▶ _Set problem_: Reproduce all entries precisely, down to the last character.

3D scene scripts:
════
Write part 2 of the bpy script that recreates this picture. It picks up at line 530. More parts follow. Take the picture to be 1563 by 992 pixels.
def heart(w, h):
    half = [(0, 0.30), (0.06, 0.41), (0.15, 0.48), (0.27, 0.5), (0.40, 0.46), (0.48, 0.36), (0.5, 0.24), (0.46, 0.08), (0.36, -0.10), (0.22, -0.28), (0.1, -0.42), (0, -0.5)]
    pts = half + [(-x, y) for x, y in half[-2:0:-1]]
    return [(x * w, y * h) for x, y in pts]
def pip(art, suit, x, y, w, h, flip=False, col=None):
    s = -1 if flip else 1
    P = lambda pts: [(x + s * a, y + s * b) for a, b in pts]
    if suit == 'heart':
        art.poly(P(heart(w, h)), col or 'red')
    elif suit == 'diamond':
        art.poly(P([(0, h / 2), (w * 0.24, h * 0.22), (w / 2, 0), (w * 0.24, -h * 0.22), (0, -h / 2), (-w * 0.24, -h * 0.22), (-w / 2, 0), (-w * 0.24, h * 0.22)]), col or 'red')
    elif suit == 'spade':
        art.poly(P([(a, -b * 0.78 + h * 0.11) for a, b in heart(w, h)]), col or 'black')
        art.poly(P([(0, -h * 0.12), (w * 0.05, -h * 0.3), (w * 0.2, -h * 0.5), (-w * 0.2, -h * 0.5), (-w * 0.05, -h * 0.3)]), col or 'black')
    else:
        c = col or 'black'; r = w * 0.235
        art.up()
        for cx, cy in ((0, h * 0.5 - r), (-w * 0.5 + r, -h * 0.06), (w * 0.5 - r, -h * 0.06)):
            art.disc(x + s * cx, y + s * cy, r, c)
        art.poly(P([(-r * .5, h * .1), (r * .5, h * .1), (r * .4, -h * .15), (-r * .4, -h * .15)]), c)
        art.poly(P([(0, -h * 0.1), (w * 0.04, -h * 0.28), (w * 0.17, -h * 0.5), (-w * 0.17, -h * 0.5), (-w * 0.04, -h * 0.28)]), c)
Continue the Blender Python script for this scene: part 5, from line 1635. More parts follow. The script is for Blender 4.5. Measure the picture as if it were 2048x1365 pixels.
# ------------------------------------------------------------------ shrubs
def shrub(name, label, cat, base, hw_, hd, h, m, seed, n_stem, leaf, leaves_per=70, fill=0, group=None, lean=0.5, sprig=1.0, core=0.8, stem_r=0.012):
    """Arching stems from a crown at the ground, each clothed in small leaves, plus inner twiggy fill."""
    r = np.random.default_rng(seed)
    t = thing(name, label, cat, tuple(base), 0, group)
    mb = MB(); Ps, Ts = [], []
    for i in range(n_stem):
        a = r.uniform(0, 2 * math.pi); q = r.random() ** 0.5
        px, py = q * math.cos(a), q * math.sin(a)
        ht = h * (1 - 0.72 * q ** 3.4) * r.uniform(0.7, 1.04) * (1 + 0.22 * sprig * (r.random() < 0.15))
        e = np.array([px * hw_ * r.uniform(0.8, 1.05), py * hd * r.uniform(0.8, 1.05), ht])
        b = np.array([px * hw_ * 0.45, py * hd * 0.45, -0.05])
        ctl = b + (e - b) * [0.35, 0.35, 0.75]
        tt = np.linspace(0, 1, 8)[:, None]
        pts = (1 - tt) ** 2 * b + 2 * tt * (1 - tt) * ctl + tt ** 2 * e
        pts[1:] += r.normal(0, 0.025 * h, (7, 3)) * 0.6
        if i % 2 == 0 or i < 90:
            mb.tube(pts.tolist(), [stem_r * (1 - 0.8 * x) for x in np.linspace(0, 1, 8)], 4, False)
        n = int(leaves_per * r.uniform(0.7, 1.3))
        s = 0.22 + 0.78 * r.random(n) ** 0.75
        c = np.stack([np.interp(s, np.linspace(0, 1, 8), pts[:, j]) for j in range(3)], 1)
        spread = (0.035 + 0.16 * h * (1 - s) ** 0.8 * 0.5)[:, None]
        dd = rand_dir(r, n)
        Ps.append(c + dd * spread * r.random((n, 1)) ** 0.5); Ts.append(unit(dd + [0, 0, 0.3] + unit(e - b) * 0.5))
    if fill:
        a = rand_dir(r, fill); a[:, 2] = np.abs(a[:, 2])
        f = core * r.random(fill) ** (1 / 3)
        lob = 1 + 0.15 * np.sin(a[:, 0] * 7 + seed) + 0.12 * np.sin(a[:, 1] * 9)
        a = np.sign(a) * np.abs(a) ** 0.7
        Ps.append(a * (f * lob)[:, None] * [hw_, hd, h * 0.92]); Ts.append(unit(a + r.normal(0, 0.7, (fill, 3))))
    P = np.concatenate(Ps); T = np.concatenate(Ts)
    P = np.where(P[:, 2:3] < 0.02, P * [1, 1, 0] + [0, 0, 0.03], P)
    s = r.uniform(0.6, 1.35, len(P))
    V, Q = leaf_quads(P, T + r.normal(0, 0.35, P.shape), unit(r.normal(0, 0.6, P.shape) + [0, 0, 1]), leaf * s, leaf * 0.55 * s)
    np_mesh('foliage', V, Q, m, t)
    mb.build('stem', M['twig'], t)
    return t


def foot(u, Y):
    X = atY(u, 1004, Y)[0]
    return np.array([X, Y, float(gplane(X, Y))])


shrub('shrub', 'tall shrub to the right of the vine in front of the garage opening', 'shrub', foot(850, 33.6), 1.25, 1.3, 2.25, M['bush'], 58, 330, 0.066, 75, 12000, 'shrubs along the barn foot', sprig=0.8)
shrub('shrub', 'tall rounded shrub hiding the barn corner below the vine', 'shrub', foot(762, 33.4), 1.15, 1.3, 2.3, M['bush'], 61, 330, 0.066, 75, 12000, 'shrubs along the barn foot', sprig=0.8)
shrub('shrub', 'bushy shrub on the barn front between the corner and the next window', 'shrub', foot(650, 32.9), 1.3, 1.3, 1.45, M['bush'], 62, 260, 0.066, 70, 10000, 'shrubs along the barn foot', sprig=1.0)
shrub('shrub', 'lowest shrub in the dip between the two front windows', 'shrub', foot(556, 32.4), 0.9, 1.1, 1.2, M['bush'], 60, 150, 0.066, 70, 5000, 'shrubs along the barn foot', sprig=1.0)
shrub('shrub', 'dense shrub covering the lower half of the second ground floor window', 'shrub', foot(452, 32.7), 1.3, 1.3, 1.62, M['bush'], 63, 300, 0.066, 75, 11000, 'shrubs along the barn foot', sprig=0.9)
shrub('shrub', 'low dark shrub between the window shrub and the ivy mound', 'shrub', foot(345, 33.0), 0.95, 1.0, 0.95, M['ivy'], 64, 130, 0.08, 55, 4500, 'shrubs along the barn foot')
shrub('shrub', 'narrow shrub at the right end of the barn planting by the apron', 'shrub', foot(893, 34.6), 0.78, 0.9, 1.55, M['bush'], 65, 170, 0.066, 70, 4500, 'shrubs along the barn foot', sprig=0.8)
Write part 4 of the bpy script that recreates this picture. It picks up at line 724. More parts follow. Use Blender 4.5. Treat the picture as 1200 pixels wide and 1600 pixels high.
════
▶ _Solution for this exercise_:
Write part 2 of the bpy script that recreates this picture. It picks up at line 530. More parts follow. Take the picture to be 1563 by 992 pixels.
def heart(w, h):
    half = [(0, 0.30), (0.06, 0.41), (0.15, 0.48), (0.27, 0.5), (0.40, 0.46), (0.48, 0.36), (0.5, 0.24), (0.46, 0.08), (0.36, -0.10), (0.22, -0.28), (0.1, -0.42), (0, -0.5)]
    pts = half + [(-x, y) for x, y in half[-2:0:-1]]
    return [(x * w, y * h) for x, y in pts]
def pip(art, suit, x, y, w, h, flip=False, col=None):
    s = -1 if flip else 1
    P = lambda pts: [(x + s * a, y + s * b) for a, b in pts]
    if suit == 'heart':
        art.poly(P(heart(w, h)), col or 'red')
    elif suit == 'diamond':
        art.poly(P([(0, h / 2), (w * 0.24, h * 0.22), (w / 2, 0), (w * 0.24, -h * 0.22), (0, -h / 2), (-w * 0.24, -h * 0.22), (-w / 2, 0), (-w * 0.24, h * 0.22)]), col or 'red')
    elif suit == 'spade':
        art.poly(P([(a, -b * 0.78 + h * 0.11) for a, b in heart(w, h)]), col or 'black')
        art.poly(P([(0, -h * 0.12), (w * 0.05, -h * 0.3), (w * 0.2, -h * 0.5), (-w * 0.2, -h * 0.5), (-w * 0.05, -h * 0.3)]), col or 'black')
    else:
        c = col or 'black'; r = w * 0.235
        art.up()
        for cx, cy in ((0, h * 0.5 - r), (-w * 0.5 + r, -h * 0.06), (w * 0.5 - r, -h * 0.06)):
            art.disc(x + s * cx, y + s * cy, r, c)
        art.poly(P([(-r * .5, h * .1), (r * .5, h * .1), (r * .4, -h * .15), (-r * .4, -h * .15)]), c)
        art.poly(P([(0, -h * 0.1), (w * 0.04, -h * 0.28), (w * 0.17, -h * 0.5), (-w * 0.17, -h * 0.5), (-w * 0.04, -h * 0.28)]), c)
Continue the Blender Python script for this scene: part 5, from line 1635. More parts follow. The script is for Blender 4.5. Measure the picture as if it were 2048x1365 pixels.
# ------------------------------------------------------------------ shrubs
def shrub(name, label, cat, base, hw_, hd, h, m, seed, n_stem, leaf, leaves_per=70, fill=0, group=None, lean=0.5, sprig=1.0, core=0.8, stem_r=0.012):
    """Arching stems from a crown at the ground, each clothed in small leaves, plus inner twiggy fill."""
    r = np.random.default_rng(seed)
    t = thing(name, label, cat, tuple(base), 0, group)
    mb = MB(); Ps, Ts = [], []
    for i in range(n_stem):
        a = r.uniform(0, 2 * math.pi); q = r.random() ** 0.5
        px, py = q * math.cos(a), q * math.sin(a)
        ht = h * (1 - 0.72 * q ** 3.4) * r.uniform(0.7, 1.04) * (1 + 0.22 * sprig * (r.random() < 0.15))
        e = np.array([px * hw_ * r.uniform(0.8, 1.05), py * hd * r.uniform(0.8, 1.05), ht])
        b = np.array([px * hw_ * 0.45, py * hd * 0.45, -0.05])
        ctl = b + (e - b) * [0.35, 0.35, 0.75]
        tt = np.linspace(0, 1, 8)[:, None]
        pts = (1 - tt) ** 2 * b + 2 * tt * (1 - tt) * ctl + tt ** 2 * e
        pts[1:] += r.normal(0, 0.025 * h, (7, 3)) * 0.6
        if i % 2 == 0 or i < 90:
            mb.tube(pts.tolist(), [stem_r * (1 - 0.8 * x) for x in np.linspace(0, 1, 8)], 4, False)
        n = int(leaves_per * r.uniform(0.7, 1.3))
        s = 0.22 + 0.78 * r.random(n) ** 0.75
        c = np.stack([np.interp(s, np.linspace(0, 1, 8), pts[:, j]) for j in range(3)], 1)
        spread = (0.035 + 0.16 * h * (1 - s) ** 0.8 * 0.5)[:, None]
        dd = rand_dir(r, n)
        Ps.append(c + dd * spread * r.random((n, 1)) ** 0.5); Ts.append(unit(dd + [0, 0, 0.3] + unit(e - b) * 0.5))
    if fill:
        a = rand_dir(r, fill); a[:, 2] = np.abs(a[:, 2])
        f = core * r.random(fill) ** (1 / 3)
        lob = 1 + 0.15 * np.sin(a[:, 0] * 7 + seed) + 0.12 * np.sin(a[:, 1] * 9)
        a = np.sign(a) * np.abs(a) ** 0.7
        Ps.append(a * (f * lob)[:, None] * [hw_, hd, h * 0.92]); Ts.append(unit(a + r.normal(0, 0.7, (fill, 3))))
    P = np.concatenate(Ps); T = np.concatenate(Ts)
    P = np.where(P[:, 2:3] < 0.02, P * [1, 1, 0] + [0, 0, 0.03], P)
    s = r.uniform(0.6, 1.35, len(P))
    V, Q = leaf_quads(P, T + r.normal(0, 0.35, P.shape), unit(r.normal(0, 0.6, P.shape) + [0, 0, 1]), leaf * s, leaf * 0.55 * s)
    np_mesh('foliage', V, Q, m, t)
    mb.build('stem', M['twig'], t)
    return t


def foot(u, Y):
    X = atY(u, 1004, Y)[0]
    return np.array([X, Y, float(gplane(X, Y))])


shrub('shrub', 'tall shrub to the right of the vine in front of the garage opening', 'shrub', foot(850, 33.6), 1.25, 1.3, 2.25, M['bush'], 58, 330, 0.066, 75, 12000, 'shrubs along the barn foot', sprig=0.8)
shrub('shrub', 'tall rounded shrub hiding the barn corner below the vine', 'shrub', foot(762, 33.4), 1.15, 1.3, 2.3, M['bush'], 61, 330, 0.066, 75, 12000, 'shrubs along the barn foot', sprig=0.8)
shrub('shrub', 'bushy shrub on the barn front between the corner and the next window', 'shrub', foot(650, 32.9), 1.3, 1.3, 1.45, M['bush'], 62, 260, 0.066, 70, 10000, 'shrubs along the barn foot', sprig=1.0)
shrub('shrub', 'lowest shrub in the dip between the two front windows', 'shrub', foot(556, 32.4), 0.9, 1.1, 1.2, M['bush'], 60, 150, 0.066, 70, 5000, 'shrubs along the barn foot', sprig=1.0)
shrub('shrub', 'dense shrub covering the lower half of the second ground floor window', 'shrub', foot(452, 32.7), 1.3, 1.3, 1.62, M['bush'], 63, 300, 0.066, 75, 11000, 'shrubs along the barn foot', sprig=0.9)
shrub('shrub', 'low dark shrub between the window shrub and the ivy mound', 'shrub', foot(345, 33.0), 0.95, 1.0, 0.95, M['ivy'], 64, 130, 0.08, 55, 4500, 'shrubs along the barn foot')
shrub('shrub', 'narrow shrub at the right end of the barn planting by the apron', 'shrub', foot(893, 34.6), 0.78, 0.9, 1.55, M['bush'], 65, 170, 0.066, 70, 4500, 'shrubs along the barn foot', sprig=0.8)
Write part 4 of the bpy script that recreates this picture. It picks up at line 724. More parts follow. Use Blender 4.5. Treat the picture as 1200 pixels wide and 1600 pixels high.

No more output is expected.